## REQUIREMENT:
Write the lines out again, from the top of the material to the line containing "(0, -0.22+0.055*i, -0.002))", pictures excluded.

## DATA ROWS:
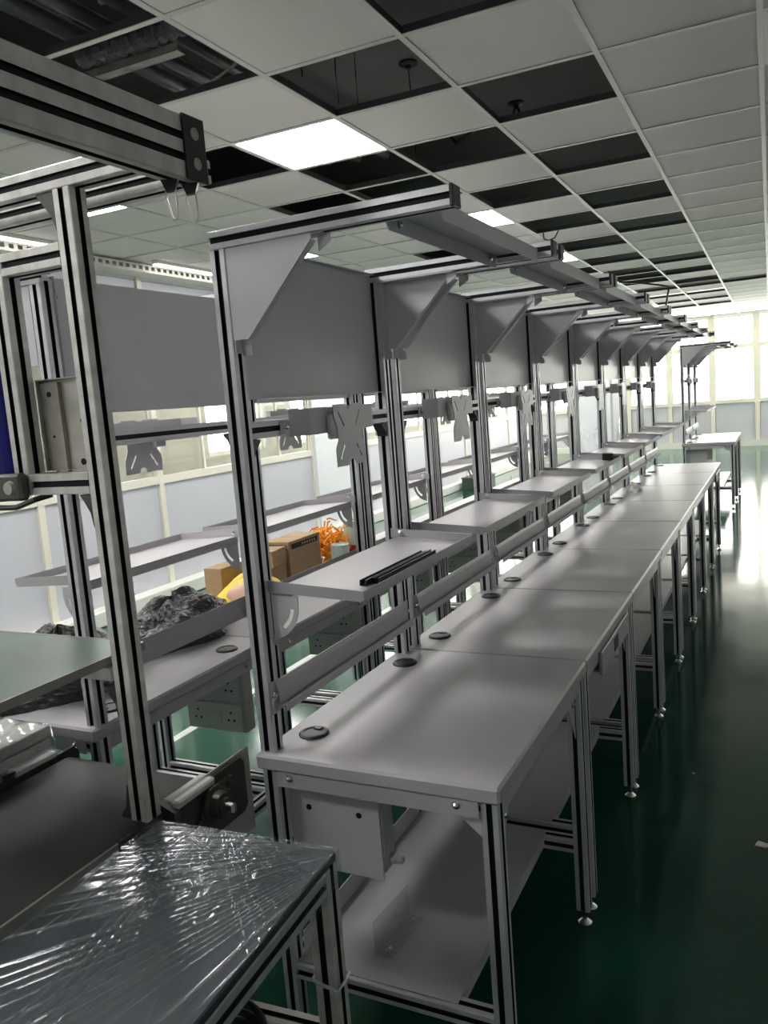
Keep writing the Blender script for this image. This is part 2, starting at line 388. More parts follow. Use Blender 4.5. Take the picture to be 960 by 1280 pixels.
roomobj(MB().tube([(-1.74, 7.155, 2.938), (-1.73, 7.13, 2.88), (-1.68, 7.10, 2.86), (-1.63, 7.10, 2.875), (-1.61, 7.155, 2.938)], 0.006, 6), 'hanging_loop', 'black', 'thin dark wire loop dangling from an open bay above the light trough', 'wire')
roomobj(MB().tube([(-1.735, 10.2, 2.945), (-1.6, 10.2, 2.80), (-1.361, 10.2, 2.756), (-1.174, 10.2, 2.713), (-1.06, 10.2, 2.68), (-1.055, 10.2, 2.64), (-1.072, 10.2, 2.555), (-1.10, 10.2, 2.395), (-1.13, 10.2, 2.40)], 0.012, 6), 'hanging_cable', 'black', 'black cable hanging down from the far ceiling over the light troughs', 'cable')
av = thing('ceiling_vent', 'slatted white ceiling vent at the top right edge beside the tee bar', 'vent', (*RM(tx(-1)-TP/2, ty(0)+0.3), CEIL), ROOM_ROT)
MB().box(-0.285, -0.25, -0.285, 0.285, -0.004, 0.02).box(0.25, 0.285, -0.285, 0.285, -0.004, 0.02).box(-0.25, 0.25, -0.285, -0.25, -0.004, 0.02).box(-0.25, 0.25, 0.25, 0.285, -0.004, 0.02).obj('frame', 'tee', av)
sl_me = MB().prism([(-0.022, 0.0), (-0.018, 0.0), (0.022, 0.02), (0.018, 0.02)], 'x', -0.25, 0.25).mesh('slat', 'tee')
for i in range(9): link('slat', sl_me, av, (0, -0.22+0.055*i, -0.002))

# far wall with windows
def wall(mb, name, mats): return st(mb.obj(name, mats, rotz=ROOM_ROT))
ZS, ZT, ZH = 1.03, 2.23, 2.90
wf = wall(MB().box(XO, XR, YF+0.06, YF+0.2, 0, ZS-0.06).box(XO, XR, YF+0.06, YF+0.2, ZH, 3.55), 'wall_far', 'white_wall')
mx = [-0.27 - 0.92*i for i in range(-2, 9)]
mx = [x for x in mx if XO+0.1 < x < XR-0.1]
edges_x = sorted(mx)
for x in edges_x: MB().box(x-0.045, x+0.045, YF-0.02, YF+0.06, 0.12, CEIL).obj('mullion', 'cream', wf)
for x0, x1 in zip(edges_x[:-1], edges_x[1:]):
    MB().bbox(x0+0.05, x1-0.05, YF+0.02, YF+0.06, 0.14, ZS-0.05, 0.006).obj('panel', 'wall_panel', wf)
MB().box(XO, XR, YF-0.03, YF+0.06, ZS-0.05, ZS+0.03).obj('sill', 'cream', wf)
MB().box(XO, XR, YF-0.01, YF+0.06, ZT-0.05, ZT+0.05).obj('transom', 'cream', wf)
st(MB().box(XO, XR, YF-0.05, YF+0.06, 0, 0.14).obj('baseboard_far', 'plinth', rotz=ROOM_ROT))
wn = 0
for x0, x1 in zip(edges_x[:-1], edges_x[1:]):
    wn += 1
    w = st(MB().box(x0+0.045, x0+0.075, YF+0.0, YF+0.05, ZS+0.03, ZH).box(x1-0.075, x1-0.045, YF, YF+0.05, ZS+0.03, ZH)
           .box(x0+0.56, x0+0.585, YF, YF+0.05, ZS+0.03, ZH).box(x0+0.075, x1-0.075, YF, YF+0.05, ZH-0.03, ZH).obj(f'window_{wn}', 'cream', rotz=ROOM_ROT))
    for (a, b) in ((x0+0.075, x0+0.56), (x0+0.585, x1-0.075)):
        for (c, d) in ((ZS+0.03, ZT-0.05), (ZT+0.05, ZH-0.03)):
            MB().box(a, b, YF+0.02, YF+0.026, c, d).obj('pane', 'pane', w)
# right and back walls, out of frame
wall(MB().box(XR, XR+0.15, YB, YF, 0, 3.55), 'wall_right', 'white_wall')
wall(MB().box(XO, XR, YB-0.15, YB, 0, 3.55), 'wall_back', 'white_wall')
# outer wall of the corridor with its own windows
wo = MB().box(XO-0.15, XO, YB, YF, 0, 1.0).box(XO-0.15, XO, YB, YF, 2.2, 3.55)
yy = YB
wo.box(XO-0.15, XO, yy, 9.0, 1.0, 2.2); yy = 9.0
while yy < YF:
    wo.box(XO-0.15, XO, yy, min(yy+0.9, YF), 1.0, 2.2); yy += 2.4
wo = wall(wo, 'wall_outer', 'beige')
yy = 9.9
while yy < YF-1.5:
    wn += 1
    w = st(MB().box(XO-0.1, XO-0.05, yy, yy+1.5, 1.0, 1.06).box(XO-0.1, XO-0.05, yy, yy+1.5, 2.14, 2.2).box(XO-0.1, XO-0.05, yy, yy+0.06, 1.06, 2.14).box(XO-0.1, XO-0.05, yy+1.44, yy+1.5, 1.06, 2.14).box(XO-0.1, XO-0.05, yy+0.72, yy+0.78, 1.06, 2.14).obj(f'window_{wn}', 'cream', rotz=ROOM_ROT))
    MB().box(XO-0.08, XO-0.074, yy+0.06, yy+1.44, 1.06, 2.14).obj('pane', 'pane', w); yy += 2.4
# left partition: panels, cream frame, glass
wl = wall(MB().box(XL-0.05, XL, YB, YF, 2.84, 3.55), 'wall_left', 'white_wall')
PW = 1.366; yk = 4.386
ys = []
y = yk - PW*5
while y < YF: ys.append(y); y += PW
for y in ys: MB().box(XL-0.045, XL+0.02, y-0.03, y+0.03, 0.0, 2.86).obj('mullion', 'cream', wl)
MB().box(XL-0.045, XL+0.015, YB, YF, 1.04, 1.11).obj('sill', 'cream', wl)
MB().box(XL-0.045, XL+0.015, YB, YF, 2.28, 2.33).obj('transom', 'cream', wl)
for i, (y0, y1) in enumerate(zip(ys[:-1], ys[1:])):
    a, b = y0+0.03, y1-0.03
    if y0 > 8.4 and y0 < 9.0:            # a blind white bay
        MB().box(XL-0.03, XL+0.06, a-0.03, b+0.05, 0, 2.86).obj('blind_panel', 'white_wall', wl); continue
    MB().bbox(XL-0.03, XL-0.005, a, b, 0.06, 1.04, 0.004).obj('panel', 'wall_panel', wl)
    MB().bbox(XL-0.03, XL-0.005, a, b, 2.33, 2.84, 0.004).obj('panel', 'wall_panel', wl)
    wn += 1
    w = st(MB().box(XL-0.035, XL-0.005, a, a+0.02, 1.11, 2.28).box(XL-0.035, XL-0.005, b-0.02, b, 1.11, 2.28).box(XL-0.035, XL-0.005, (a+b)/2-0.012, (a+b)/2+0.012, 1.11, 2.28).obj(f'window_{wn}', 'cream', rotz=ROOM_ROT))
    MB().box(XL-0.022, XL-0.016, a+0.02, (a+b)/2-0.012, 1.11, 2.28).obj('pane', 'pane_grey', w)
    MB().box(XL-0.022, XL-0.016, (a+b)/2+0.012, b-0.02, 1.11, 2.28).obj('pane', 'pane_grey', w)
st(MB().bbox(XL, XL+0.14, YB, YF, 0, 0.13, 0.01).obj('baseboard_left', 'plinth', rotz=ROOM_ROT))
ct = MB().box(XL+0.03, XL+0.24, 0.5, 12, 2.855, 2.86).box(XL+0.235, XL+0.24, 0.5, 12, 2.86, 2.875).box(XL+0.235, XL+0.24, 0.5, 12, 2.905, 2.92)
for i in range(150): ct.box(XL+0.235, XL+0.24, 0.5+0.0767*i, 0.5+0.0767*i+0.035, 2.875, 2.905)
roomobj(ct, 'cable_tray', 'tee', 'perforated steel cable tray running along the top of the glass partition', 'cable tray')
for i, (a, b) in enumerate([(2.6, 4.5), (5.6, 7.0)]):
    s = thing('strip_light', ['nearest long strip light hanging above the cable tray by the partition', 'farther long strip light hanging above the cable tray by the partition'][i], 'strip light', (*RM(XL+0.34, (a+b)/2), 2.90), ROOM_ROT, 'strip lights along the partition')
    h = (b-a)/2
    MB().box(-0.03, 0.03, -h, h, 0.012, 0.04).obj('housing', 'tee', s); MB().box(-0.026, 0.026, -h+0.01, h-0.01, 0.0, 0.012).obj('tube', 'strip', s)
# unseen lights added to brighten the corridor behind the partition
for i in range(5):
    x, y = RM(-6.3, 2.0+3.6*i)
    s = thing('corridor_fill_light', ['nearest', 'second', 'third', 'fourth', 'farthest'][i] + ' added fill light in the corridor behind the glass partition', 'ceiling light', (x, y, CEIL-0.02), ROOM_ROT, 'added corridor fill lights')
    MB().box(-0.29, 0.29, -0.29, 0.29, 0, 0.006).obj('diffuser', 'lamp', s); MB().box(-0.3, 0.3, -0.3, 0.3, 0.006, 0.02).obj('frame', 'tee', s)
# daylight portals
def portal(loc, size, rot):
    l = bpy.data.lights.new('daylight_portal', 'AREA'); l.shape = 'RECTANGLE'; l.size, l.size_y = size; l.cycles.is_portal = True
    o = bpy.data.objects.new('daylight_portal', l); COL.objects.link(o); o.location = loc; o.rotation_euler = rot
x, y = RM((XO+XR)/2, YF+0.10); portal((x, y, 1.98), (XR-XO, 2.0), (-PI/2, 0, ROOM_ROT))

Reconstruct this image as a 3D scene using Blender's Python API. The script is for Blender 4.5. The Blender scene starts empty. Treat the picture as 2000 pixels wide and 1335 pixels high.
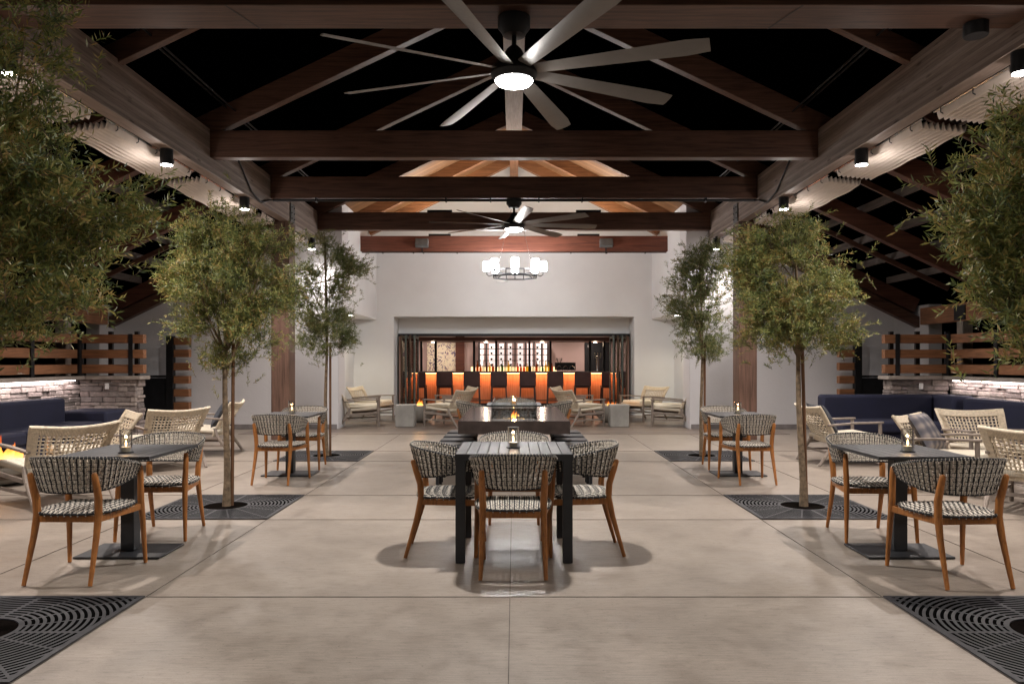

## SOLUTION TO THIS PROBLEM:
Keep writing the Blender script for this image. This is part 2, starting at line 388. More parts follow. Use Blender 4.5. Take the picture to be 960 by 1280 pixels.
roomobj(MB().tube([(-1.74, 7.155, 2.938), (-1.73, 7.13, 2.88), (-1.68, 7.10, 2.86), (-1.63, 7.10, 2.875), (-1.61, 7.155, 2.938)], 0.006, 6), 'hanging_loop', 'black', 'thin dark wire loop dangling from an open bay above the light trough', 'wire')
roomobj(MB().tube([(-1.735, 10.2, 2.945), (-1.6, 10.2, 2.80), (-1.361, 10.2, 2.756), (-1.174, 10.2, 2.713), (-1.06, 10.2, 2.68), (-1.055, 10.2, 2.64), (-1.072, 10.2, 2.555), (-1.10, 10.2, 2.395), (-1.13, 10.2, 2.40)], 0.012, 6), 'hanging_cable', 'black', 'black cable hanging down from the far ceiling over the light troughs', 'cable')
av = thing('ceiling_vent', 'slatted white ceiling vent at the top right edge beside the tee bar', 'vent', (*RM(tx(-1)-TP/2, ty(0)+0.3), CEIL), ROOM_ROT)
MB().box(-0.285, -0.25, -0.285, 0.285, -0.004, 0.02).box(0.25, 0.285, -0.285, 0.285, -0.004, 0.02).box(-0.25, 0.25, -0.285, -0.25, -0.004, 0.02).box(-0.25, 0.25, 0.25, 0.285, -0.004, 0.02).obj('frame', 'tee', av)
sl_me = MB().prism([(-0.022, 0.0), (-0.018, 0.0), (0.022, 0.02), (0.018, 0.02)], 'x', -0.25, 0.25).mesh('slat', 'tee')
for i in range(9): link('slat', sl_me, av, (0, -0.22+0.055*i, -0.002))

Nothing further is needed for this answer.